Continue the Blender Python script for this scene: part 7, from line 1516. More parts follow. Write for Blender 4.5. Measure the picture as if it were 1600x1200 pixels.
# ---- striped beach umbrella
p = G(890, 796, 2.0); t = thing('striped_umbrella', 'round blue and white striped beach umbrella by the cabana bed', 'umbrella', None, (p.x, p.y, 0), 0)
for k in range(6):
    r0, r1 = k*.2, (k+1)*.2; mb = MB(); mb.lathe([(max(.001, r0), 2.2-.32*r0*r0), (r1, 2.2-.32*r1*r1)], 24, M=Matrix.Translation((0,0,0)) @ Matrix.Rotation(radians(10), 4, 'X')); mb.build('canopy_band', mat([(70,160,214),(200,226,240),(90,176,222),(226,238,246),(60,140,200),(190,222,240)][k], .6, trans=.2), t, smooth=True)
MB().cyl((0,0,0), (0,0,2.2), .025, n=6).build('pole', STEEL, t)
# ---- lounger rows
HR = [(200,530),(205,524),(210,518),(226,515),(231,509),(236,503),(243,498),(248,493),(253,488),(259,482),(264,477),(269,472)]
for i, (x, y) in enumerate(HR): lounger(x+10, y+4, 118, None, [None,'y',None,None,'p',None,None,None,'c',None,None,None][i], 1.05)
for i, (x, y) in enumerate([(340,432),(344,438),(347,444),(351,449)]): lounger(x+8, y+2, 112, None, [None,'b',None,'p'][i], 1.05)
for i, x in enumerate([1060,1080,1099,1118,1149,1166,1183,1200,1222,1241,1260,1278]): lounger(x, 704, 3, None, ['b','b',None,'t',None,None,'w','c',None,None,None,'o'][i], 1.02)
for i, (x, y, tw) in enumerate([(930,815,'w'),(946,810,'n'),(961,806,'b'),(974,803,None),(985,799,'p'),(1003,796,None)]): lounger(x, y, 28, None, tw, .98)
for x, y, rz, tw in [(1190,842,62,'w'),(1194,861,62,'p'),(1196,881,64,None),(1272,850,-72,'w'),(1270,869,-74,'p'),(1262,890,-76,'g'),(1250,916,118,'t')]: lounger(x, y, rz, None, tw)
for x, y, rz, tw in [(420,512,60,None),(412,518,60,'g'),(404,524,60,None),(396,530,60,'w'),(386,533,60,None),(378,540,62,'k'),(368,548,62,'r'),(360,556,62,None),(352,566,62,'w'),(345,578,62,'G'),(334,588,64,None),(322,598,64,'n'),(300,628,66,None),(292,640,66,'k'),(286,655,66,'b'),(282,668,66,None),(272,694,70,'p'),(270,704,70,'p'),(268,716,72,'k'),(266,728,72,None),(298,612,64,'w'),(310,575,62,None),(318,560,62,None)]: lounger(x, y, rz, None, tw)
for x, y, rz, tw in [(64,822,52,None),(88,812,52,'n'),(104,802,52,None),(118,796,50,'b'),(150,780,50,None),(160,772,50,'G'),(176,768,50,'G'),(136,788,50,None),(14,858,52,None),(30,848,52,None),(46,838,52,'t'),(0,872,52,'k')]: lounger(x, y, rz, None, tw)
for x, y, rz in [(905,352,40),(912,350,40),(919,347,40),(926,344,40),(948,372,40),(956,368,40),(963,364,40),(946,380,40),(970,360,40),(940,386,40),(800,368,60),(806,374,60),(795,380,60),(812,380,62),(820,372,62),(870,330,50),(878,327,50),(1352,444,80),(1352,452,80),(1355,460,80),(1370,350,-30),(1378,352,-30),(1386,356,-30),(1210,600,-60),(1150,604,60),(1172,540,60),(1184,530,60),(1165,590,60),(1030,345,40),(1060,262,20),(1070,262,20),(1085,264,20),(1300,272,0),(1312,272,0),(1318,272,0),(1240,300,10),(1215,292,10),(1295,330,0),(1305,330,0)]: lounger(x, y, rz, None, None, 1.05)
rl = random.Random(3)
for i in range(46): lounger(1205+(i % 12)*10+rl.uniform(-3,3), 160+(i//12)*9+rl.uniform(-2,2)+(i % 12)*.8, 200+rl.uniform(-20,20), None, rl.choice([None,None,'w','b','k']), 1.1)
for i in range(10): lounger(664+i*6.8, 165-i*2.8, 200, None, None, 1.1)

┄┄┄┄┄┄

Type out the whole listing above again, exactly as it stands.

Continue the Blender Python script for this scene: part 7, from line 1516. More parts follow. Write for Blender 4.5. Measure the picture as if it were 1600x1200 pixels.
# ---- striped beach umbrella
p = G(890, 796, 2.0); t = thing('striped_umbrella', 'round blue and white striped beach umbrella by the cabana bed', 'umbrella', None, (p.x, p.y, 0), 0)
for k in range(6):
    r0, r1 = k*.2, (k+1)*.2; mb = MB(); mb.lathe([(max(.001, r0), 2.2-.32*r0*r0), (r1, 2.2-.32*r1*r1)], 24, M=Matrix.Translation((0,0,0)) @ Matrix.Rotation(radians(10), 4, 'X')); mb.build('canopy_band', mat([(70,160,214),(200,226,240),(90,176,222),(226,238,246),(60,140,200),(190,222,240)][k], .6, trans=.2), t, smooth=True)
MB().cyl((0,0,0), (0,0,2.2), .025, n=6).build('pole', STEEL, t)
# ---- lounger rows
HR = [(200,530),(205,524),(210,518),(226,515),(231,509),(236,503),(243,498),(248,493),(253,488),(259,482),(264,477),(269,472)]
for i, (x, y) in enumerate(HR): lounger(x+10, y+4, 118, None, [None,'y',None,None,'p',None,None,None,'c',None,None,None][i], 1.05)
for i, (x, y) in enumerate([(340,432),(344,438),(347,444),(351,449)]): lounger(x+8, y+2, 112, None, [None,'b',None,'p'][i], 1.05)
for i, x in enumerate([1060,1080,1099,1118,1149,1166,1183,1200,1222,1241,1260,1278]): lounger(x, 704, 3, None, ['b','b',None,'t',None,None,'w','c',None,None,None,'o'][i], 1.02)
for i, (x, y, tw) in enumerate([(930,815,'w'),(946,810,'n'),(961,806,'b'),(974,803,None),(985,799,'p'),(1003,796,None)]): lounger(x, y, 28, None, tw, .98)
for x, y, rz, tw in [(1190,842,62,'w'),(1194,861,62,'p'),(1196,881,64,None),(1272,850,-72,'w'),(1270,869,-74,'p'),(1262,890,-76,'g'),(1250,916,118,'t')]: lounger(x, y, rz, None, tw)
for x, y, rz, tw in [(420,512,60,None),(412,518,60,'g'),(404,524,60,None),(396,530,60,'w'),(386,533,60,None),(378,540,62,'k'),(368,548,62,'r'),(360,556,62,None),(352,566,62,'w'),(345,578,62,'G'),(334,588,64,None),(322,598,64,'n'),(300,628,66,None),(292,640,66,'k'),(286,655,66,'b'),(282,668,66,None),(272,694,70,'p'),(270,704,70,'p'),(268,716,72,'k'),(266,728,72,None),(298,612,64,'w'),(310,575,62,None),(318,560,62,None)]: lounger(x, y, rz, None, tw)
for x, y, rz, tw in [(64,822,52,None),(88,812,52,'n'),(104,802,52,None),(118,796,50,'b'),(150,780,50,None),(160,772,50,'G'),(176,768,50,'G'),(136,788,50,None),(14,858,52,None),(30,848,52,None),(46,838,52,'t'),(0,872,52,'k')]: lounger(x, y, rz, None, tw)
for x, y, rz in [(905,352,40),(912,350,40),(919,347,40),(926,344,40),(948,372,40),(956,368,40),(963,364,40),(946,380,40),(970,360,40),(940,386,40),(800,368,60),(806,374,60),(795,380,60),(812,380,62),(820,372,62),(870,330,50),(878,327,50),(1352,444,80),(1352,452,80),(1355,460,80),(1370,350,-30),(1378,352,-30),(1386,356,-30),(1210,600,-60),(1150,604,60),(1172,540,60),(1184,530,60),(1165,590,60),(1030,345,40),(1060,262,20),(1070,262,20),(1085,264,20),(1300,272,0),(1312,272,0),(1318,272,0),(1240,300,10),(1215,292,10),(1295,330,0),(1305,330,0)]: lounger(x, y, rz, None, None, 1.05)
rl = random.Random(3)
for i in range(46): lounger(1205+(i % 12)*10+rl.uniform(-3,3), 160+(i//12)*9+rl.uniform(-2,2)+(i % 12)*.8, 200+rl.uniform(-20,20), None, rl.choice([None,None,'w','b','k']), 1.1)
for i in range(10): lounger(664+i*6.8, 165-i*2.8, 200, None, None, 1.1)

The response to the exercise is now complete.